Members of Farmers Federation of Israel slam Defense Ministry, IDF for plans to import produce during upcoming schmita year.

A drip irrigation farm. (photo credit: REUTERS)
A drip irrigation farm.
(photo credit: REUTERS)
Members of the Farmers Federation of Israel – also known as the Israel Farmers Association slammed the Defense Ministry and IDF on Thursday for plans to import produce during the upcoming shmita (fallow) year.
Defense Ministry denied the complaint as erroneous the same day.
The upcoming New Year is also a shmita year, the agricultural sabbatical that occurs every seven years, as mandated by the Torah.
During the year, the Land of Israel is supposed to remain fallow, though rabbinic interpretations beginning in the 1900s determined that Jewish farmers could sell their land to be farmed by non- Jews, through a procedure called “heter mechira.”
Depending on individual beliefs, many religious Jews still rely on this determination, while the most ultra-Orthodox will eat only fruits and vegetables imported from abroad during the year.
The Farmers Federation Israel accused the Defense Ministry of deciding to import all fruits and vegetables for IDF troops during this time from abroad, a step that the organization stressed would cause harm to farmers in Israel. Federation chairman Meir Tzur, who is also secretary-general of the Moshav Movement, went so far as to accuse the ministry and the IDF of “declaring war on Israeli agriculture.”
Also weighing in on the issue, Agriculture Minister Yair Shamir demanded that Defense Minister Moshe Ya’alon order the IDF’s chief rabbi to purchase fruits and vegetables under the heter mechirah procedure for the shmita year.
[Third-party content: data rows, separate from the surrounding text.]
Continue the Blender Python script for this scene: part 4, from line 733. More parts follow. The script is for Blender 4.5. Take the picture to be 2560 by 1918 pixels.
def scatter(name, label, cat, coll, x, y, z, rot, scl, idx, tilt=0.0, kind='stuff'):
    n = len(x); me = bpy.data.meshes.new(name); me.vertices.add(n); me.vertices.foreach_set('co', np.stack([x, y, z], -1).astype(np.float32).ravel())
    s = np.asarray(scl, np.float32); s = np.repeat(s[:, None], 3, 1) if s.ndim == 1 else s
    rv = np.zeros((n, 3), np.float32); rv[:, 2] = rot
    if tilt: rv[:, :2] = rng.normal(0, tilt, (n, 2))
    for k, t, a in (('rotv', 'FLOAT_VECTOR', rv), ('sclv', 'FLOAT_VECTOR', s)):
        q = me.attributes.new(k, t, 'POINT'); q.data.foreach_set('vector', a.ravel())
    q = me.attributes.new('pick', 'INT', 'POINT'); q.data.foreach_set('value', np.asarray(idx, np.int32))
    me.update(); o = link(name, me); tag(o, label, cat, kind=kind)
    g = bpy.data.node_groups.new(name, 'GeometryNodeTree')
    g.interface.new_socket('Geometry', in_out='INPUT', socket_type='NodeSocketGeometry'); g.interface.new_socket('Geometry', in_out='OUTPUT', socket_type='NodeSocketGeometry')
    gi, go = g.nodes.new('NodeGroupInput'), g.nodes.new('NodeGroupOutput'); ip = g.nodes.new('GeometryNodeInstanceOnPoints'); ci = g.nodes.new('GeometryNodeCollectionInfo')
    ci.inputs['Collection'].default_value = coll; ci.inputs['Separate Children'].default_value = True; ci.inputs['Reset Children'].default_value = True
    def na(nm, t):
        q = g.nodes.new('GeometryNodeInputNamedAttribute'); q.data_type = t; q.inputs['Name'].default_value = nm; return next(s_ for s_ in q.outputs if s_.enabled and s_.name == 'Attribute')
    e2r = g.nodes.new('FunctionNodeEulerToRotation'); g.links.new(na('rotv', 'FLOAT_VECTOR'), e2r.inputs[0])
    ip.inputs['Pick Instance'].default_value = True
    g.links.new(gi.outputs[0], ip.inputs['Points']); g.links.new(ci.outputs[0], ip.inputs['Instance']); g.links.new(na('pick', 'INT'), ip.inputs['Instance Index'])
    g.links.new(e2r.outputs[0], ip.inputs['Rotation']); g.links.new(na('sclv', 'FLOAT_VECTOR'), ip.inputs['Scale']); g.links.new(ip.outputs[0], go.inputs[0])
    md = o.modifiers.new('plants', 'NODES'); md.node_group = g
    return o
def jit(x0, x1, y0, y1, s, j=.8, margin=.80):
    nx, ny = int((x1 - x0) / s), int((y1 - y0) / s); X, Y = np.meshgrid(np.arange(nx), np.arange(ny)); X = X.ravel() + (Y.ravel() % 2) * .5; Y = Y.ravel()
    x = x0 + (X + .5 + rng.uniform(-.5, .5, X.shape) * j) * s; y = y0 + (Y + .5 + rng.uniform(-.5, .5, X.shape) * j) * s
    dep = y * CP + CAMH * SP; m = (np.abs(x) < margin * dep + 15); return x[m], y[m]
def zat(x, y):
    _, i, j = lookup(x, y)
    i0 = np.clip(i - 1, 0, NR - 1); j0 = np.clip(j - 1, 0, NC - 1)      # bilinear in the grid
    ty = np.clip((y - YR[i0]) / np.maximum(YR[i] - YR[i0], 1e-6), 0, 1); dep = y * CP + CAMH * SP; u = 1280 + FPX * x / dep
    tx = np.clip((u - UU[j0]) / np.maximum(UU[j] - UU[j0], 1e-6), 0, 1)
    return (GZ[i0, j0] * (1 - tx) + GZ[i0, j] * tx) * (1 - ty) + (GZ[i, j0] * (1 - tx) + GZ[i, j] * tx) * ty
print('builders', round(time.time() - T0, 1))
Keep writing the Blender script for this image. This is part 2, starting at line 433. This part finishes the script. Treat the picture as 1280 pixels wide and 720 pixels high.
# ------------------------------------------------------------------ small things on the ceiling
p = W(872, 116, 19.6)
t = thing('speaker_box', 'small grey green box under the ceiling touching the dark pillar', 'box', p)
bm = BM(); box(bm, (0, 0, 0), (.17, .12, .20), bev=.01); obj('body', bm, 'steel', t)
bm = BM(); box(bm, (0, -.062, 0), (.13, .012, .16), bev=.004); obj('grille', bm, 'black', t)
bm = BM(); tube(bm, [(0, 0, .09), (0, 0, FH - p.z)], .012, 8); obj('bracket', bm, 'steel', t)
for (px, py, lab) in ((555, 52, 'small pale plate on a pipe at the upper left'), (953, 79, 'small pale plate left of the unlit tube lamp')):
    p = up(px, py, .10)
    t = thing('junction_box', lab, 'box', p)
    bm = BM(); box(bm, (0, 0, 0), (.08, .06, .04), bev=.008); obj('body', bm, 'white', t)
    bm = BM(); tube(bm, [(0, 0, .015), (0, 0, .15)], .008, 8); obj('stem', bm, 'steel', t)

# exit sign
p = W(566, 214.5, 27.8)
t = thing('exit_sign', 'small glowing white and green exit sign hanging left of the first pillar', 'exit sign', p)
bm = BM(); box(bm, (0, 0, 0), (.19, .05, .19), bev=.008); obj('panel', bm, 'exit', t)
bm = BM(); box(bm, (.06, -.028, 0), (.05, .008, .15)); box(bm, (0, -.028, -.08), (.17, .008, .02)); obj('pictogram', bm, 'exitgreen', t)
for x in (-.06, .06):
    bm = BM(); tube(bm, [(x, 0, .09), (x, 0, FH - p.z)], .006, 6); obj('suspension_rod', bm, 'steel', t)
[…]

“The IDF’s chief rabbi is implementing in the army the ‘Laws of Mea She’arim,’ burdening the general public with the unnecessary expenditure of tens of millions of shekels and harming Israeli agriculture,” Shamir said.
Calling the claims about the fruit and vegetable imports “incorrect,” the Defense Ministry accused the federation of “tendentiously distorting the facts.”
“As part of the shmita year, the IDF and the Defense Ministry have guaranteed that the company that won the tender to supply vegetables to IDF soldiers has enough sources in order to ensure that a vast majority of the products will be supplied by means of Israeli farmers through a variety of different channels across the country,” a statement from the ministry said.
At this stage, the ministry explained, the agreement is only for six months, and does not involve changes in costs or prices of the vegetable supply.
“The purchase agreement for the rest of the shmita year has not yet been signed, but in any case, will be entirely from Israeli farmers,” the Defense Ministry said.
“We regret the tendentious attempt of parties with commercial interests to bash the security system.”